--- Begin Source material ---

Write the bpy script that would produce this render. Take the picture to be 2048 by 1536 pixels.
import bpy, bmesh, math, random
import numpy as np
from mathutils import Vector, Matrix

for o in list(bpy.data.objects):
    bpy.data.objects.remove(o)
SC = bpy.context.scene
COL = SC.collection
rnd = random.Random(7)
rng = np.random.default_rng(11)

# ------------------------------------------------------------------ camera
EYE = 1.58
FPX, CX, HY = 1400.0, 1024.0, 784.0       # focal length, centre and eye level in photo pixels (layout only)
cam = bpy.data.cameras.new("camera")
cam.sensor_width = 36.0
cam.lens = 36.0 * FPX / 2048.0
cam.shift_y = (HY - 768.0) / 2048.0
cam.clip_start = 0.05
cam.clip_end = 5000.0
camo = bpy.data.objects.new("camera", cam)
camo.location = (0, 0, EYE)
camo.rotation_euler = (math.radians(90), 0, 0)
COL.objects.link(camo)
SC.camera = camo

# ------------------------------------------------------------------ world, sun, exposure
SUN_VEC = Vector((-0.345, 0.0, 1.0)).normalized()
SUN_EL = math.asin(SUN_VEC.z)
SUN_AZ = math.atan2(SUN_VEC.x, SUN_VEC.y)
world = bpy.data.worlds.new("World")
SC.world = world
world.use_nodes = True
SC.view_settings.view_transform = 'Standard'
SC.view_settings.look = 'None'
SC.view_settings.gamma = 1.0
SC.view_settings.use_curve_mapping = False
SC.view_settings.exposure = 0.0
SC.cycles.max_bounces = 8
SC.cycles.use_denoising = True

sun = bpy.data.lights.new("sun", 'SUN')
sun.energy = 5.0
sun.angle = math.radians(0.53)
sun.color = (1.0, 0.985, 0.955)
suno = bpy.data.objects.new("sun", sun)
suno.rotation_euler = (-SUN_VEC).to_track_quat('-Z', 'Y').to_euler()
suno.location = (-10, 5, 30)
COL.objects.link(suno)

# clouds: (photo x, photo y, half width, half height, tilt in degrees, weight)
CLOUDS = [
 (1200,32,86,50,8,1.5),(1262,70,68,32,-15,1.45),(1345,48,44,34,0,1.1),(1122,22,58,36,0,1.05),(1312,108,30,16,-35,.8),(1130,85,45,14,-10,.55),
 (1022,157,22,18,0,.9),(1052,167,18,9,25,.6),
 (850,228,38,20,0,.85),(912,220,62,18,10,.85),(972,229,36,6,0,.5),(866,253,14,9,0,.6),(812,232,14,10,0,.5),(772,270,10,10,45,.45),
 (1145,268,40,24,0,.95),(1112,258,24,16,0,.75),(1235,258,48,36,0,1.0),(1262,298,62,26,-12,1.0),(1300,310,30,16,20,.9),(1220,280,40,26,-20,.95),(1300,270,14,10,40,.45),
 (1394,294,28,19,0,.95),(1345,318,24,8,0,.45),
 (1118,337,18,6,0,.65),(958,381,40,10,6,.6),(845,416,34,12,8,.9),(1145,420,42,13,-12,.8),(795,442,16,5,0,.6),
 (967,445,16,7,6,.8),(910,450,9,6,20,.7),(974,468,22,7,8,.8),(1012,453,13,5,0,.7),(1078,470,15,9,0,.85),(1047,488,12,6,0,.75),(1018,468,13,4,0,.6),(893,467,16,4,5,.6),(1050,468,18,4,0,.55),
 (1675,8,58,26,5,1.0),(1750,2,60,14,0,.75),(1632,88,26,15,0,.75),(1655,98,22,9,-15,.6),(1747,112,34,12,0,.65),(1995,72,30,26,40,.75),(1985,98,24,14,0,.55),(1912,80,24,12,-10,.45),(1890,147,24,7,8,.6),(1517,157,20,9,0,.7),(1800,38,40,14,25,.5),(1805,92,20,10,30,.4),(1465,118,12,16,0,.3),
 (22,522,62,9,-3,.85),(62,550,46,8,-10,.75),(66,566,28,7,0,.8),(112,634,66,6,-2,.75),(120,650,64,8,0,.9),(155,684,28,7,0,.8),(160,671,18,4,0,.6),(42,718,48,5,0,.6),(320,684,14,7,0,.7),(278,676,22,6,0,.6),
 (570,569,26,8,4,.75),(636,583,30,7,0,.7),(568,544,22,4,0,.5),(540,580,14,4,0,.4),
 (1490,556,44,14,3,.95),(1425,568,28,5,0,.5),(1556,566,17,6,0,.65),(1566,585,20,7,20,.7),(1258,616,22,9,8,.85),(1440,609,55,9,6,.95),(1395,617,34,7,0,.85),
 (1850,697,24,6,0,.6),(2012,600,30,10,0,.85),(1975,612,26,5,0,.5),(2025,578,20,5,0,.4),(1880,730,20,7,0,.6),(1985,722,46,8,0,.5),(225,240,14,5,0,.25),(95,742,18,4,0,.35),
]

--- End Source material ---

• _Exercise_
From the top of the listing above, restate each line word for word up to and including the line with "SC.camera = camo"; add nothing else.

• _Result of this exercise_
Write the bpy script that would produce this render. Take the picture to be 2048 by 1536 pixels.
import bpy, bmesh, math, random
import numpy as np
from mathutils import Vector, Matrix

for o in list(bpy.data.objects):
    bpy.data.objects.remove(o)
SC = bpy.context.scene
COL = SC.collection
rnd = random.Random(7)
rng = np.random.default_rng(11)

# ------------------------------------------------------------------ camera
EYE = 1.58
FPX, CX, HY = 1400.0, 1024.0, 784.0       # focal length, centre and eye level in photo pixels (layout only)
cam = bpy.data.cameras.new("camera")
cam.sensor_width = 36.0
cam.lens = 36.0 * FPX / 2048.0
cam.shift_y = (HY - 768.0) / 2048.0
cam.clip_start = 0.05
cam.clip_end = 5000.0
camo = bpy.data.objects.new("camera", cam)
camo.location = (0, 0, EYE)
camo.rotation_euler = (math.radians(90), 0, 0)
COL.objects.link(camo)
SC.camera = camo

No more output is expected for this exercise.